Avery Johnson to Alabama? Zero college coaching experience. Hasn’t coached at all since being fired in 2013 by the Brooklyn Nets. Was 56 games below .500 as coach of the Nets. The Crimson Tide took a big swing at Wichita State’s Gregg Marshall, but the backup plan appeared to be lacking when he ultimately said no.

Avery Johnson's hiring at Alabama had observers scratching their heads. (AP)
Avery Johnson's hiring at Alabama had observers scratching their heads. (AP)

Bobby Hurley to Arizona State? That has the chance to work out well, but it’s a complete geographic start-over for Hurley, whose roots and coaching experience are in the Northeast.

Dave Leitao to DePaul? What, Joey Meyer wasn’t available? Ten years after leaving DePaul and six years after he was last a college head coach – there was a stint in 2011-12 as head coach of the NBA Development League Maine Red Claws – Leitao is back. Don’t everyone order your season tickets all at once.

Ben Howland to Mississippi State? On paper, Mississippi State hiring a guy with three Final Four appearances looks great. But beyond the odd cultural fit, there is the fact that Howland hasn’t coached in two years, and why that may be. Things did not end well at UCLA, and there is reason to question whether things are starting any differently in Starkville. One of Howland’s first reported moves was to visit junior-college forward Ray Kasongo, which indicates that the ties between Howland assistant Korey McCray and Kasongo “mentor” Brandon Bender – named in Central Florida’s NCAA violations a couple years ago – are alive and well.

Chris Mullin to St. John’s? Not to be outdone by DePaul in the Big East Nostalgia Sweepstakes, the Red Storm dialed back to the mid-80s glory days to give the 51-year-old Mullin his first-ever coaching job. The name is magic in New York – at least among parents and grandparents of prospects. Mullin did a smart thing by hiring ace recruiter Barry “Slice” Rohrssen away from Kentucky, but that’s only part of the equation. The X’s and O’s question will loom every bit as large.

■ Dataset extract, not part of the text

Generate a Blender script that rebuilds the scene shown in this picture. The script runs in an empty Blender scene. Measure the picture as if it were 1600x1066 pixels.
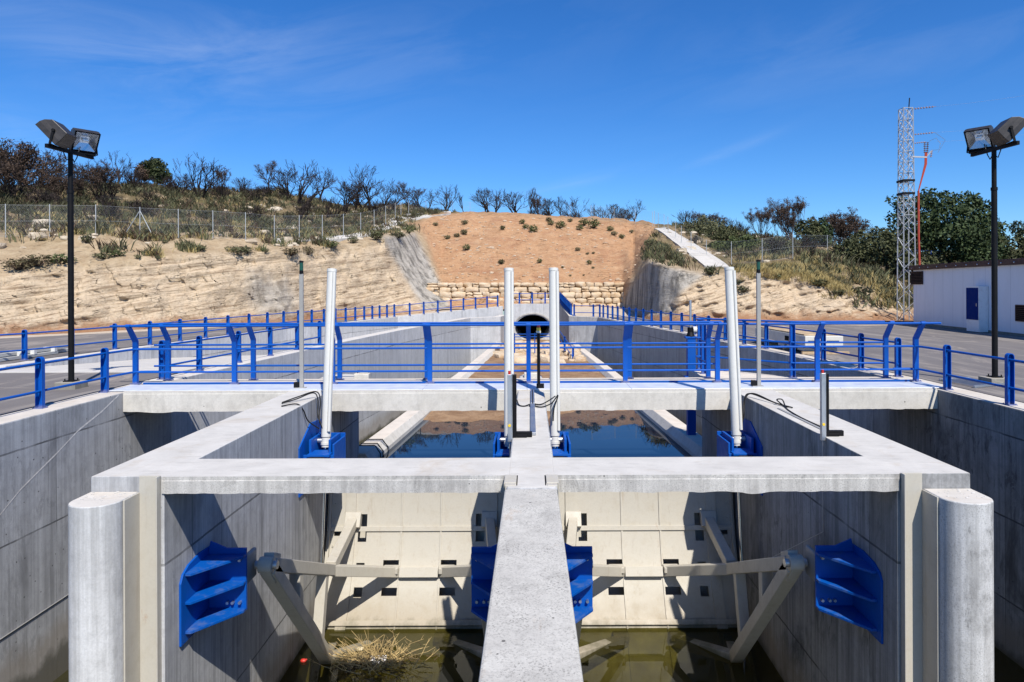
import bpy, bmesh, math, random
from math import radians, sin, cos, pi, atan2, sqrt, hypot
from mathutils import Vector, Matrix, noise as mnoise

random.seed(7)
scene = bpy.context.scene
COL = scene.collection

# ------------------------------------------------------------------ camera
H = 2.3            # eye above the concrete tops (z = 0)
F = 1067.0         # focal length in photograph pixels (24 mm on 36 mm)
CX, CY = 828.0, 450.0
ROLL = 0.0039
cam_d = bpy.data.cameras.new("camera")
cam_d.sensor_width = 36.0
cam_d.lens = 36.0 * F / 1600.0
cam_d.shift_x = -(CX - 800) / 1600.0
cam_d.shift_y = (CY - 533) / 1600.0
cam_d.clip_start = 0.05
cam_d.clip_end = 3000
cam = bpy.data.objects.new("camera", cam_d)
COL.objects.link(cam)
cam.matrix_world = Matrix.Translation((0, 0, H)) @ Matrix.Rotation(radians(90), 4, 'X') @ Matrix.Rotation(-ROLL, 4, 'Z')
scene.camera = cam

# ------------------------------------------------------------------ light
SUN_L = Vector((-0.29, 0.75, -1.0)).normalized()      # direction light travels
S = -SUN_L
elev = math.asin(S.z)
azim = atan2(S.x, S.y)                                # clockwise from +Y
world = bpy.data.worlds.new("World")
scene.world = world
world.use_nodes = True
wn = world.node_tree
wn.nodes.clear()
def W(t, **kw):
    n = wn.nodes.new(t)
    for k, v in kw.items():
        setattr(n, k, v)
    return n
w_out = W('ShaderNodeOutputWorld')
w_bg = W('ShaderNodeBackground')
w_bg.inputs['Strength'].default_value = 0.097
w_sky = W('ShaderNodeTexSky', sky_type='NISHITA', sun_disc=False)
w_sky.sun_elevation = elev
w_sky.sun_rotation = azim
w_sky.altitude = 600
w_sky.air_density = 1.0
w_sky.dust_density = 0.35
w_sky.ozone_density = 3.5
w_hs = W('ShaderNodeHueSaturation')
w_hs.inputs['Saturation'].default_value = 1.27
w_hs.inputs['Value'].default_value = 1.0
# thin cirrus wisps, laid out by direction on the sky sphere
w_tc = W('ShaderNodeTexCoord')
w_sep = W('ShaderNodeSeparateXYZ')
wn.links.new(w_tc.outputs['Generated'], w_sep.inputs[0])
def wm(op, a, b=None, c=None):
    n = W('ShaderNodeMath', operation=op)
    for i, v in enumerate((a, b, c)):
        if v is None: continue
        if hasattr(v, 'links') or hasattr(v, 'is_linked'): wn.links.new(v, n.inputs[i])
        else: n.inputs[i].default_value = v
    return n.outputs[0]
az_o = wm('ARCTAN2', w_sep.outputs['X'], w_sep.outputs['Y'])
el_o = wm('ARCSINE', w_sep.outputs['Z'])
w_cmb = W('ShaderNodeCombineXYZ')
skew = wm('ADD', wm('MULTIPLY', el_o, 9.0), wm('MULTIPLY', az_o, -1.6))
wn.links.new(wm('MULTIPLY', az_o, 2.2), w_cmb.inputs[0])
wn.links.new(skew, w_cmb.inputs[1])
w_n1 = W('ShaderNodeTexNoise')
w_n1.inputs['Scale'].default_value = 1.7
w_n1.inputs['Detail'].default_value = 9
w_n1.inputs['Roughness'].default_value = 0.62
w_n1.inputs['Distortion'].default_value = 0.8
wn.links.new(w_cmb.outputs[0], w_n1.inputs['Vector'])
w_n2 = W('ShaderNodeTexNoise')
w_n2.inputs['Scale'].default_value = 0.9
w_n2.inputs['Detail'].default_value = 2
wn.links.new(w_cmb.outputs[0], w_n2.inputs['Vector'])
def gauss(a0, e0, sa, se, sl):
    da = wm('SUBTRACT', az_o, a0)
    de = wm('SUBTRACT', wm('SUBTRACT', el_o, e0), wm('MULTIPLY', da, sl))
    q = wm('ADD', wm('POWER', wm('ABSOLUTE', wm('DIVIDE', da, sa)), 2.0), wm('POWER', wm('ABSOLUTE', wm('DIVIDE', de, se)), 2.0))
    return wm('EXPONENT', wm('MULTIPLY', q, -1.0))
def pa(px, py):
    dx, dy = px - CX, CY - py
    return atan2(dx, F), math.atan2(dy, hypot(dx, F))
regs = [(330, 85, .16, .05, .18, 1.0), (95, 40, .14, .05, -.1, .8), (20, 195, .06, .022, -.2, 1.1), (470, 150, .25, .05, .3, .45), (905, 285, .10, .008, .22, .85), (1140, 238, .06, .007, .33, .9), (720, 60, .3, .06, .1, .25), (1250, 120, .35, .05, .1, .25), (1400, 60, .3, .05, -.1, .25)]
acc = None
for px, py, sa, se, sl, k in regs:
    a0, e0 = pa(px, py)
    g = wm('MULTIPLY', gauss(a0, e0, sa, se, sl), k)
    acc = g if acc is None else wm('ADD', acc, g)
w_rmp = W('ShaderNodeMapRange')
w_rmp.inputs['From Min'].default_value = 0.40
w_rmp.inputs['From Max'].default_value = 0.78
wn.links.new(w_n1.outputs[0], w_rmp.inputs['Value'])
mask = wm('MULTIPLY', wm('MULTIPLY', w_rmp.outputs[0], acc), 0.19)
mask_n = W('ShaderNodeClamp')
wn.links.new(mask, mask_n.inputs[0])
w_mix = W('ShaderNodeMix', data_type='RGBA')
wn.links.new(w_sky.outputs[0], w_hs.inputs['Color'])
w_tint = W('ShaderNodeMix', data_type='RGBA', blend_type='MULTIPLY')
w_tint.inputs['Factor'].default_value = 1.0
w_tint.inputs['B'].default_value = (0.66, 0.93, 1.24, 1)
wn.links.new(w_hs.outputs[0], w_tint.inputs['A'])
wn.links.new(mask_n.outputs[0], w_mix.inputs['Factor'])
wn.links.new(w_tint.outputs['Result'], w_mix.inputs['A'])
w_mix.inputs['B'].default_value = (6.5, 7.2, 8.2, 1)
wn.links.new(w_mix.outputs['Result'], w_bg.inputs['Color'])
wn.links.new(w_bg.outputs[0], w_out.inputs[0])

sun_d = bpy.data.lights.new("sun", 'SUN')
sun_d.energy = 5.0
sun_d.angle = radians(0.53)
sun_d.color = (1.0, 0.95, 0.87)
sun = bpy.data.objects.new("sun", sun_d)
COL.objects.link(sun)
sun.location = (5, -15, 30)
sun.rotation_euler = SUN_L.to_track_quat('-Z', 'Y').to_euler()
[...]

Rick Barnes to Tennessee? For a school that spectacularly blew its last hire (the thoroughly-investigated, quickly-discarded Donnie Tyndall), the Volunteers may have lucked into an upgrade on the rebound. Barnes took the job about five minutes after being forced out at Texas. If he regains the motivation level he showed early in his time in Austin, this may work out splendidly. If not, then hiring a guy who recruited Final Four talent but hasn’t made the Sweet 16 since 2008 may not work out that gloriously.

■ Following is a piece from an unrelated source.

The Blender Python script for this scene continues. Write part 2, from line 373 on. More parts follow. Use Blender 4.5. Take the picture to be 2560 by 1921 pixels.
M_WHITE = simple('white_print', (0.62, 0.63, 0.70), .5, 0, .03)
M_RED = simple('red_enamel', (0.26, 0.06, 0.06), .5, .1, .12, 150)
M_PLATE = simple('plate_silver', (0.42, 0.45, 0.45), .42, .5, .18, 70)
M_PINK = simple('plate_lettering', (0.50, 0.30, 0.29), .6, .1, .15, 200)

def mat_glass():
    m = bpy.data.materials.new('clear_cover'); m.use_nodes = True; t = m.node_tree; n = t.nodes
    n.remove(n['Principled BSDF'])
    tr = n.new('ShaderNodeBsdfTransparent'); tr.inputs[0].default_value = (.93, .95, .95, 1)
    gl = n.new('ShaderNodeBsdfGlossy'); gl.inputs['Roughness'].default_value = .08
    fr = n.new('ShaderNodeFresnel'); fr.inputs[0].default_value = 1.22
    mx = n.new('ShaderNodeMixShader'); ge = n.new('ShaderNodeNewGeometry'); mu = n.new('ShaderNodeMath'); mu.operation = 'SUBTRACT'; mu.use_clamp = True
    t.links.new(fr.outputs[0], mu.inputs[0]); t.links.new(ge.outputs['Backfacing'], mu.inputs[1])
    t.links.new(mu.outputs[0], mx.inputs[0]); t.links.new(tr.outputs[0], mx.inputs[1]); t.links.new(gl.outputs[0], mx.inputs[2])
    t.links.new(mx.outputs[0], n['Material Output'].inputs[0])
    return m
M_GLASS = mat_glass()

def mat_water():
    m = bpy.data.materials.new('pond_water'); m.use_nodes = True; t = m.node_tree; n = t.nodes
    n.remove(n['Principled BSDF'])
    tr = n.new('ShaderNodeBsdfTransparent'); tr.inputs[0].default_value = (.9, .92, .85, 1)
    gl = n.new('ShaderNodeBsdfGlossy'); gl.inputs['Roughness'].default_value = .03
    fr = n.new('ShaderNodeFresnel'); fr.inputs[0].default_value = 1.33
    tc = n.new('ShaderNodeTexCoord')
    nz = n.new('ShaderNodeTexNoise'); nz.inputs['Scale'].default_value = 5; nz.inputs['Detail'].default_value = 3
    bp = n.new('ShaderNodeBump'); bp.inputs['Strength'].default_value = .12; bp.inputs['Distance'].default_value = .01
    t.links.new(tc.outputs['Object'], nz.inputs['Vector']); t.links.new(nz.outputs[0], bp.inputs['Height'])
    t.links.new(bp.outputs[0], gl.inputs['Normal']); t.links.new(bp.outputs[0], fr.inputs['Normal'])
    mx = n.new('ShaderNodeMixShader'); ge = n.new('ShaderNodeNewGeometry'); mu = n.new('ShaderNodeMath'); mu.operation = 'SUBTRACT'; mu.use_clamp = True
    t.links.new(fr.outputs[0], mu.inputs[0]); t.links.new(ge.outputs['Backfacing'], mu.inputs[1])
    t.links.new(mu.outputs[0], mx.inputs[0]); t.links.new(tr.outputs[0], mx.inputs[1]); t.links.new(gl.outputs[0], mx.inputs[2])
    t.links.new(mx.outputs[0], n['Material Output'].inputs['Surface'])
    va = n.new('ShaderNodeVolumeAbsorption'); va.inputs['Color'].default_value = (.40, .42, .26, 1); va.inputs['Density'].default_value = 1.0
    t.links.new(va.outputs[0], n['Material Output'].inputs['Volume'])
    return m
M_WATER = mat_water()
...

Even on the next level down, there seemed to be abnormal interest in nostalgia hires, head-coach retreads and novelty acts. Holy Cross hired Bill Carmody, who is 63 and hasn’t coached in two years after being fired at Northwestern. Charlotte hired Mark Price, a former NBA player with no experience as a head coach and very little as a college assistant. Liberty borrowed DePaul’s DeLorean and went back to the future, hiring former head coach Ritchie McKay six years after he left the school to be an assistant at Virginia. Penn brought Steve Donahue back to the Ivy League, five years after he left Cornell and a year after he was fired at Boston College.

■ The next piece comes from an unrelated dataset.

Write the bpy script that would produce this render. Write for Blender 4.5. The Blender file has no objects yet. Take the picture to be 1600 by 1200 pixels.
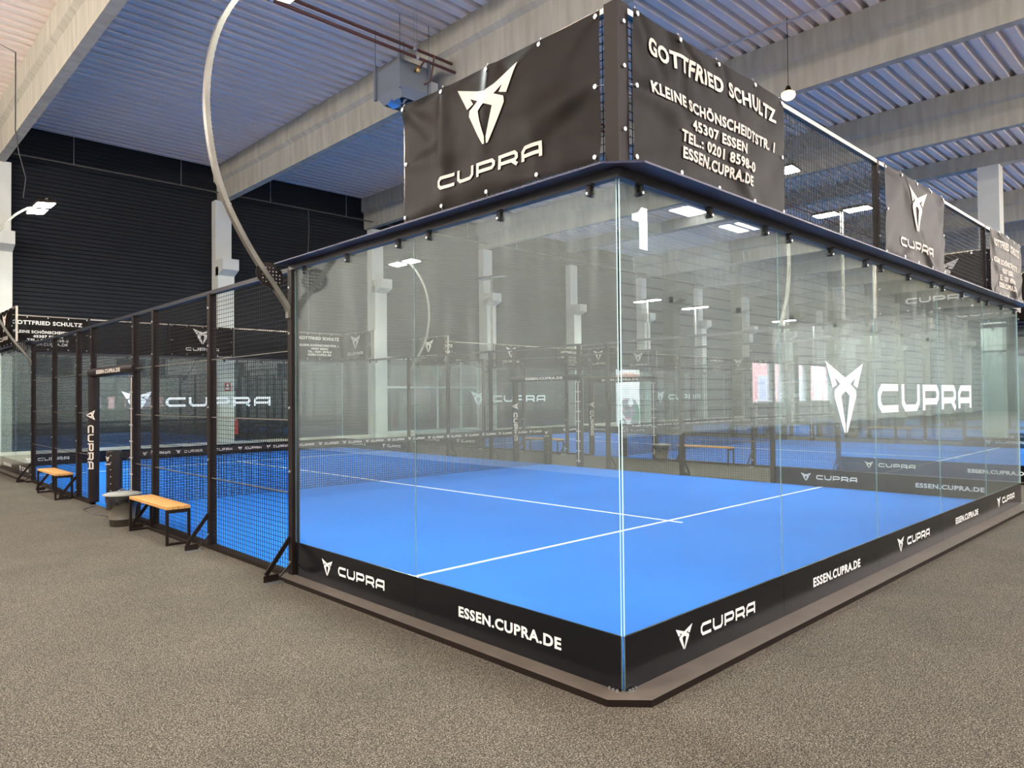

Will Rick Barnes' hire pay off for Tennessee? (AP)
Will Rick Barnes' hire pay off for Tennessee? (AP)

Some or all of those may work out well. But they’re examples of the fact that the old axioms about paying your dues as an assistant or lower-level head coach, working your way up from the ground floor, aren’t always true. Someone may come sailing out of unemployment or the NBA and take the job in front of you.

It’s true that top-level assistants now are paid well enough that they don’t have to jump at bad jobs – Kentucky’s Kenny Paine is making a reported $350,000 annually, and UK’s bench ace, John Robic, is making a reported $300,000. Plus bonuses.

But almost all of the high-major assistants who got head-coaching jobs this year are taking a risk. There are only seven of them total to date, and almost all of them had to go well down the food chain to do so.

Miami assistant Michael Huger went to Bowling Green; Florida assistant Matt McCall to Chattanooga; Minnesota assistant Dan McHale to Eastern Kentucky; Indiana assistant Steve McClain to Illinois-Chicago; LSU assistant Eric Musselman to Nevada; Alabama assistant John Brannen to Northern Kentucky; and California assistant Jon Harris to SIU-Edwardsville. Of that group, only Musselman is going to what can reasonably be called an NCAA tournament multi-bid league.

Which must leave the Greg Gards of the game frustrated and perplexed. What do they have to do to become a head coach?